How to compare PEI mortgage lenders
Use APR for greater accuracy
The annual percentage rate (APR) includes fees and closing costs the lender may charge in addition to the interest rate. A lender offering the lowest rate may actually have a higher APR due to those additional costs. Comparing APRs is the easiest way to see the complete cost of each offer.
Compare similar mortgages
For a comparison to be useful, the mortgages should have the same term, amortization period and payment frequency.
When looking for the best mortgage rates in Saskatchewan, also consider:
Ease of application.
Customer service.
Any other fees not included in the APR.
Mortgage shopping is about more than just the interest rate
A low mortgage rate is usually a primary objective for buyers, but getting the lowest rate doesn’t necessarily mean you’re getting the best mortgage for your needs.
For example, you might opt for a fixed rate, which has a higher rate than a variable rate, if you’re uncomfortable with the risk of rates rising.
Or, if you expect to come into a sizable sum of money soon (via an inheritance, for example), paying a higher rate for an open mortgage, which allows you to pay it off early without penalties, could be worth it.
Frequently asked questions
What's a good mortgage rate in Prince Edward Island right now?
What's a good mortgage rate in Prince Edward Island right now?
As of April 2025, you can find fixed mortgage rates for around 3.75% and variable mortgage rates for around 4% at some PEI mortgage brokerages.
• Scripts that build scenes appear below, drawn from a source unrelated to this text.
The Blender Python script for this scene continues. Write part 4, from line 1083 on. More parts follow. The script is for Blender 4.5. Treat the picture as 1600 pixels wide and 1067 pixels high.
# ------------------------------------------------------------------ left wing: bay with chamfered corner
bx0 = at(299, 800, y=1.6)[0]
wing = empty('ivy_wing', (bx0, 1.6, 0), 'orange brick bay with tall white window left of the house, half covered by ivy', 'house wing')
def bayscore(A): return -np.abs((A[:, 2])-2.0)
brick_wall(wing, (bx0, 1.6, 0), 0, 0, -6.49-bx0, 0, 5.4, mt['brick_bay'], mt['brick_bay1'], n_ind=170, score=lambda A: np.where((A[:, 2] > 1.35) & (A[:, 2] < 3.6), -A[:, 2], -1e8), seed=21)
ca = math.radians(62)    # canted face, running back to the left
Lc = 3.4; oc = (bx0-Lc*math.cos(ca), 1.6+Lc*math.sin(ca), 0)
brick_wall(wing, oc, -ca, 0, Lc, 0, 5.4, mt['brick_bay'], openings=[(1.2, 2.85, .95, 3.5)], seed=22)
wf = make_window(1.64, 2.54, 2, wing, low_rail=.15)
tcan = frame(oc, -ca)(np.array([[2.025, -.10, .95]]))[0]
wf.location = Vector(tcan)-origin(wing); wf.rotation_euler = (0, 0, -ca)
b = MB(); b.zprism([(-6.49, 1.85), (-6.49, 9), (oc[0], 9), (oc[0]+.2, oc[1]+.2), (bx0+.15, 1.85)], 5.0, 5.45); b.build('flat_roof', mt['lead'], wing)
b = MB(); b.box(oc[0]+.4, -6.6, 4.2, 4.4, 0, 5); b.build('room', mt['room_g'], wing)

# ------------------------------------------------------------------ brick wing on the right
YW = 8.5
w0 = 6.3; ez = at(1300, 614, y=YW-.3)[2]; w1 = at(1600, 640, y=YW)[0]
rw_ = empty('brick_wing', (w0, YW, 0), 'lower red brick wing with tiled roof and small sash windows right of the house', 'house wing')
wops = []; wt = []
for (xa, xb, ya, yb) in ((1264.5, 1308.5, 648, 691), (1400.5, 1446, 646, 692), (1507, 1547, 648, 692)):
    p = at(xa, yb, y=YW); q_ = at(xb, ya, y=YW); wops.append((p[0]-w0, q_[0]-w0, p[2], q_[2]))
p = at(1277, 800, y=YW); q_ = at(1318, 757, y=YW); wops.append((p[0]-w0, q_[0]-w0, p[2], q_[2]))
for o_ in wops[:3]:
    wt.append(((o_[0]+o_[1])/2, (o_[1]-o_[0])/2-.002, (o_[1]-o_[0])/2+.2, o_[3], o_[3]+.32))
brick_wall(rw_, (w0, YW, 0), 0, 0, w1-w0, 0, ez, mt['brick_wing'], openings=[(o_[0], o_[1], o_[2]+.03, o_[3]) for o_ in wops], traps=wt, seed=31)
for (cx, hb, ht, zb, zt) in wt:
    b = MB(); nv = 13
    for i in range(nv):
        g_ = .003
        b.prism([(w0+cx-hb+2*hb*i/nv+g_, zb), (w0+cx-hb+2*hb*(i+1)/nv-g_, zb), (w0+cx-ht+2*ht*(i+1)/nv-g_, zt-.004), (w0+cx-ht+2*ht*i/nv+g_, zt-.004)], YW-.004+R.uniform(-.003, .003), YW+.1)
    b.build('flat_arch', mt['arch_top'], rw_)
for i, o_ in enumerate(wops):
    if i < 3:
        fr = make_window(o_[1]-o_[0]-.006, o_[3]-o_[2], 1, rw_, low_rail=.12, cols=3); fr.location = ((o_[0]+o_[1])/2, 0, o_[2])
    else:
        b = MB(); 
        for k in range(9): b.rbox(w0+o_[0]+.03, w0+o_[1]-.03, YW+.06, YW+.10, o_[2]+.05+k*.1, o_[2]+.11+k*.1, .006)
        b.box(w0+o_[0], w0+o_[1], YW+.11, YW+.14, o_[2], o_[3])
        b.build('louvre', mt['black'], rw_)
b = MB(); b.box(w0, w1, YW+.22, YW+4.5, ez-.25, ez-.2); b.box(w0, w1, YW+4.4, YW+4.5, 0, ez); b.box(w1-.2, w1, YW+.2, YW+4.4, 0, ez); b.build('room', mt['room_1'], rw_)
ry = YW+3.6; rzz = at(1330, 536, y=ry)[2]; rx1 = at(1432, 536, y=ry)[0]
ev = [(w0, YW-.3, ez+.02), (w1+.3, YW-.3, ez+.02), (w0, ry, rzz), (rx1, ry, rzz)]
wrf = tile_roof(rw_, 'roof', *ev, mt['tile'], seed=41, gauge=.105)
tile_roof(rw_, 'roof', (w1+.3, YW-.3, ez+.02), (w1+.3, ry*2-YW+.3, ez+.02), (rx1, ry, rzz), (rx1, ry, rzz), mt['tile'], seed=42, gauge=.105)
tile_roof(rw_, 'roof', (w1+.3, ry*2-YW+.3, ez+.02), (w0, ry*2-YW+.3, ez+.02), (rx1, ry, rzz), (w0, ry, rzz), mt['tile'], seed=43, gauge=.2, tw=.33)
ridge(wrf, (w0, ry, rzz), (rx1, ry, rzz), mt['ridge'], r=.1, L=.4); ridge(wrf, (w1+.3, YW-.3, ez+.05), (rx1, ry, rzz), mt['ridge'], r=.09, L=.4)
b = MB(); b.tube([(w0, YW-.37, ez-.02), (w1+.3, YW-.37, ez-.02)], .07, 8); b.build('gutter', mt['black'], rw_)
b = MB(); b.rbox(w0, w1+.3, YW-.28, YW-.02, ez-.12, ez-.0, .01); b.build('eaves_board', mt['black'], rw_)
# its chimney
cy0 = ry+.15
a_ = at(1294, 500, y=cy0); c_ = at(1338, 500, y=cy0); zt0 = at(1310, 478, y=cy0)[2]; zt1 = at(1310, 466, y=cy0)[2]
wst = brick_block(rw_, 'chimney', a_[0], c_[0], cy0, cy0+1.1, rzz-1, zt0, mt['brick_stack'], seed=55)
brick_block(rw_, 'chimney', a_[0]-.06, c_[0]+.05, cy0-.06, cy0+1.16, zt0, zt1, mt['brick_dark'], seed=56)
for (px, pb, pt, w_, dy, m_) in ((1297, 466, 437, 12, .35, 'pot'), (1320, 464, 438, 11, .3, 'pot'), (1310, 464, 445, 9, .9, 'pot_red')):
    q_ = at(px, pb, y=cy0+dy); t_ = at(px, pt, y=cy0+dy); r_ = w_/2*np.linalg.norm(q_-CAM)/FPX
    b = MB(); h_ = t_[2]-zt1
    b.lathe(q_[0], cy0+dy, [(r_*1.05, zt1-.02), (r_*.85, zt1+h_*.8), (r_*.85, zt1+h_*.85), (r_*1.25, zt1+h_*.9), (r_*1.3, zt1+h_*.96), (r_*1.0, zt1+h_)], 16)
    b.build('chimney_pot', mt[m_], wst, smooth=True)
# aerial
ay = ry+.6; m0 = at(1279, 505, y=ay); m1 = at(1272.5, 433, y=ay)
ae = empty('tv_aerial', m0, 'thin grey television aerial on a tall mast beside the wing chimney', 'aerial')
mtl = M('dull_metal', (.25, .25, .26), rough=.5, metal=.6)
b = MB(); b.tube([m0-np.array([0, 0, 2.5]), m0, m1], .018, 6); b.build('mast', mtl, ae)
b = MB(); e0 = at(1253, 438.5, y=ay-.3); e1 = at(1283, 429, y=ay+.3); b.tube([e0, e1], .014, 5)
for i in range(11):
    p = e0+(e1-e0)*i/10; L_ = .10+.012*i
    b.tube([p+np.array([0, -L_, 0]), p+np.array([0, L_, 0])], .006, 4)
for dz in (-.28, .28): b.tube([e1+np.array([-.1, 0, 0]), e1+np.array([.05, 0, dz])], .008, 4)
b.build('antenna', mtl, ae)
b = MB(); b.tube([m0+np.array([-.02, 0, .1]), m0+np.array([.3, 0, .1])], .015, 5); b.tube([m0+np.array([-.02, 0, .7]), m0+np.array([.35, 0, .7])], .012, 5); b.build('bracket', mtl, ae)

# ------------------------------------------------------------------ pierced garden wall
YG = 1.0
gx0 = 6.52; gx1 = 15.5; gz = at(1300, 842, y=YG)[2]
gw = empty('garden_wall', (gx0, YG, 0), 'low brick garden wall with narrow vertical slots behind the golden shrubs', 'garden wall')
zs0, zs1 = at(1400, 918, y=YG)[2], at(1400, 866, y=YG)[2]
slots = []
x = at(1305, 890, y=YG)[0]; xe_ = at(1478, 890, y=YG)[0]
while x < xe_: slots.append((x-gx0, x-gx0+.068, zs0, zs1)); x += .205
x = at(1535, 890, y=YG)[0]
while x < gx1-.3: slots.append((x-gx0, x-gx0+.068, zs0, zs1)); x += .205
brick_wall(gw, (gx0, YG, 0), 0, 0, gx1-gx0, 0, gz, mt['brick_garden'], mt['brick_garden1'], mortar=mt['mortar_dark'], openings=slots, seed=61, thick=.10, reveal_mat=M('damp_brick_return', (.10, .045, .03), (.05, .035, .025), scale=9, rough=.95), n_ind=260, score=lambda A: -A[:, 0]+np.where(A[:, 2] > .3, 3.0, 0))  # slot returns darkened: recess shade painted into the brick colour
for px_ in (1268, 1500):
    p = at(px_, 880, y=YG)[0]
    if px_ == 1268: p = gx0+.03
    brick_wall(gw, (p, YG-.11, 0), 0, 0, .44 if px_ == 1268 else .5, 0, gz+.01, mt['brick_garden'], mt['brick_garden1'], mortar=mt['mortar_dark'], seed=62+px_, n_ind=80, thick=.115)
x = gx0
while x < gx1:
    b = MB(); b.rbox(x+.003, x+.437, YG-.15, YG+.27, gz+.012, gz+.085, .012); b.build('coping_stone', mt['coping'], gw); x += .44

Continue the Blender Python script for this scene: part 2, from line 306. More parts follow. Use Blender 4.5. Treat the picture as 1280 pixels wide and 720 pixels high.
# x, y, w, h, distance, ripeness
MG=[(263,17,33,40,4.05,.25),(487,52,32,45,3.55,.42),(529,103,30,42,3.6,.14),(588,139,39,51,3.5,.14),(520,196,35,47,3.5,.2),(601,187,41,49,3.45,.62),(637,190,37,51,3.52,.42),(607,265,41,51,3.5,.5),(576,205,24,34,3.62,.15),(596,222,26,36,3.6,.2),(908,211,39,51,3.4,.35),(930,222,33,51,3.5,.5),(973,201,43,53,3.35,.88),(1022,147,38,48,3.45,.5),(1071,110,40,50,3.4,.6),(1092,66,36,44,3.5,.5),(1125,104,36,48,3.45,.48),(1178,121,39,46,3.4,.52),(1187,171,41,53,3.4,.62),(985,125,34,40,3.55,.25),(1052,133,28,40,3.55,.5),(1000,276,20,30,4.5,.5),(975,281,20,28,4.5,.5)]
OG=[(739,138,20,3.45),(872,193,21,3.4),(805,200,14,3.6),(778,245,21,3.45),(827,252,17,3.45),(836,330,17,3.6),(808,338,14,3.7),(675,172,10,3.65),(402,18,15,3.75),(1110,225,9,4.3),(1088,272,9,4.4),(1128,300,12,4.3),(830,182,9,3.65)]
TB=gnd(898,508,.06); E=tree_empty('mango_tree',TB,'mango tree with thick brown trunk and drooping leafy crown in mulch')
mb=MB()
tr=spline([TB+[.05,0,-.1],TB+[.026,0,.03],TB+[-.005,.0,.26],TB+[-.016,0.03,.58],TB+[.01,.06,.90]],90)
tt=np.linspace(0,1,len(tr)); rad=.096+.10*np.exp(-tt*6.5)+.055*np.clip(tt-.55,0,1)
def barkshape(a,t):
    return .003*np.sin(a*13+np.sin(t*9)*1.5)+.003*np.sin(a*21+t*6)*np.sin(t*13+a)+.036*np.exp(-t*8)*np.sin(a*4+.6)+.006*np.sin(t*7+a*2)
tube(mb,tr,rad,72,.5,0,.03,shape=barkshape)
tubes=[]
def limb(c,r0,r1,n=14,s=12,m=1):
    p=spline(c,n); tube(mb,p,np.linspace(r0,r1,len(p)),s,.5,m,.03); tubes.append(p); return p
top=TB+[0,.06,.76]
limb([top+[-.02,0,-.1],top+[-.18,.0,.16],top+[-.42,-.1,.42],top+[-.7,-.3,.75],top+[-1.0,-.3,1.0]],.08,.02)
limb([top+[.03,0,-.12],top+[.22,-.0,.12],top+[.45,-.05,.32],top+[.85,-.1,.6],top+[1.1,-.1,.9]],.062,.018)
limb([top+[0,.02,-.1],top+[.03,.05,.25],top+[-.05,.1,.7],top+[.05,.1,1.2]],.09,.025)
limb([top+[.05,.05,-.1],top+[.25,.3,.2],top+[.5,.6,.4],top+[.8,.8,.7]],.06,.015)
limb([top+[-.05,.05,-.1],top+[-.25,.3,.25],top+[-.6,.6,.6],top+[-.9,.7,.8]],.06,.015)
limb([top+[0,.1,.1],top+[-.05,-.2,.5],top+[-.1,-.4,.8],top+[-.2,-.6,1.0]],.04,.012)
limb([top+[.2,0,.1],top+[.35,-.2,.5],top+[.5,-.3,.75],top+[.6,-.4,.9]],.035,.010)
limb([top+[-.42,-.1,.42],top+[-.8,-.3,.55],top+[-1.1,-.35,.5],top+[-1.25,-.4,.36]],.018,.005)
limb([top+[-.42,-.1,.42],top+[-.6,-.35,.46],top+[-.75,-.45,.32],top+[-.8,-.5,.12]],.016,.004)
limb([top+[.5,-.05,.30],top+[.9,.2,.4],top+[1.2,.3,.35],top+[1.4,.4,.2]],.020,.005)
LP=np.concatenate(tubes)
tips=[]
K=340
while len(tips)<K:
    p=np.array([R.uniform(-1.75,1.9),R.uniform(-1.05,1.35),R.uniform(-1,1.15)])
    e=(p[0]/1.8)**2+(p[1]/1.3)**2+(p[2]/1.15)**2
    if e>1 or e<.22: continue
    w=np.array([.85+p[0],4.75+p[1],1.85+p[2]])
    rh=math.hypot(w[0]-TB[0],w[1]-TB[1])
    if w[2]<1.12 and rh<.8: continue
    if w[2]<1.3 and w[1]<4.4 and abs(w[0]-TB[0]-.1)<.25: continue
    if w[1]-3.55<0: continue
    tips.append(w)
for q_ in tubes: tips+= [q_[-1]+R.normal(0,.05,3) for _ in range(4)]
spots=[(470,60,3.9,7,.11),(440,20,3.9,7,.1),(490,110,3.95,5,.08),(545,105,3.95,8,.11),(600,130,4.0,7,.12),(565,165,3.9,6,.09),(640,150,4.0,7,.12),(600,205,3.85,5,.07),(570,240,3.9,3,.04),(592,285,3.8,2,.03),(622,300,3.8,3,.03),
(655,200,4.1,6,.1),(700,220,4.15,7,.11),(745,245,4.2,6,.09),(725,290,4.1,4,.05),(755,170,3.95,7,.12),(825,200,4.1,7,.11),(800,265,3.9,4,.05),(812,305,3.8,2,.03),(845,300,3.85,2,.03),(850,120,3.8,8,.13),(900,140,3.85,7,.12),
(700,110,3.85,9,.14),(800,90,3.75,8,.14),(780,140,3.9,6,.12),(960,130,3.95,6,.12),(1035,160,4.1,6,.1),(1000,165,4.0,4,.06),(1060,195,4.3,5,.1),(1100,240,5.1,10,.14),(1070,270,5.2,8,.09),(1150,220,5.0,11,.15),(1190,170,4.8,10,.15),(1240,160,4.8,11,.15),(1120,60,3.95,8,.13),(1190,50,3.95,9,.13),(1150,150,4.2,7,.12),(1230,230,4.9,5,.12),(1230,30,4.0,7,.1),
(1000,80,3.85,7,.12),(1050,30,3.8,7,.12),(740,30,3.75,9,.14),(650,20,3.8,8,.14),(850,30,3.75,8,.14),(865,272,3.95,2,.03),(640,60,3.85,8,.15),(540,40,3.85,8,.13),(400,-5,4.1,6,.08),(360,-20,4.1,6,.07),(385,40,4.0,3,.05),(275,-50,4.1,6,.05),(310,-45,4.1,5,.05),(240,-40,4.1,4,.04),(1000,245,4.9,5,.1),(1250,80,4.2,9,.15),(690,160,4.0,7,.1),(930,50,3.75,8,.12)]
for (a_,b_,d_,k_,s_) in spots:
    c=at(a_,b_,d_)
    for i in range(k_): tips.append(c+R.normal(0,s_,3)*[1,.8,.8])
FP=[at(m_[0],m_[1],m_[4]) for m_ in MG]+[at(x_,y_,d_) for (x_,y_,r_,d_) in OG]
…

The rate offers you receive depend on factors like your credit score, total debt level and income, and will vary based on whether you apply for a mortgage at a bank or through a broker.
Will mortgage rates come down in 2025?
Will mortgage rates come down in 2025?
Mortgage rates may decrease further in the first half of 2025. The Bank of Canada might reduce its overnight rate again in June, which would lower variable mortgage rates by 0.25% versus today’s levels. Fixed mortgage rates will likely continue hovering between 3.75% and 4.25% for much of the year.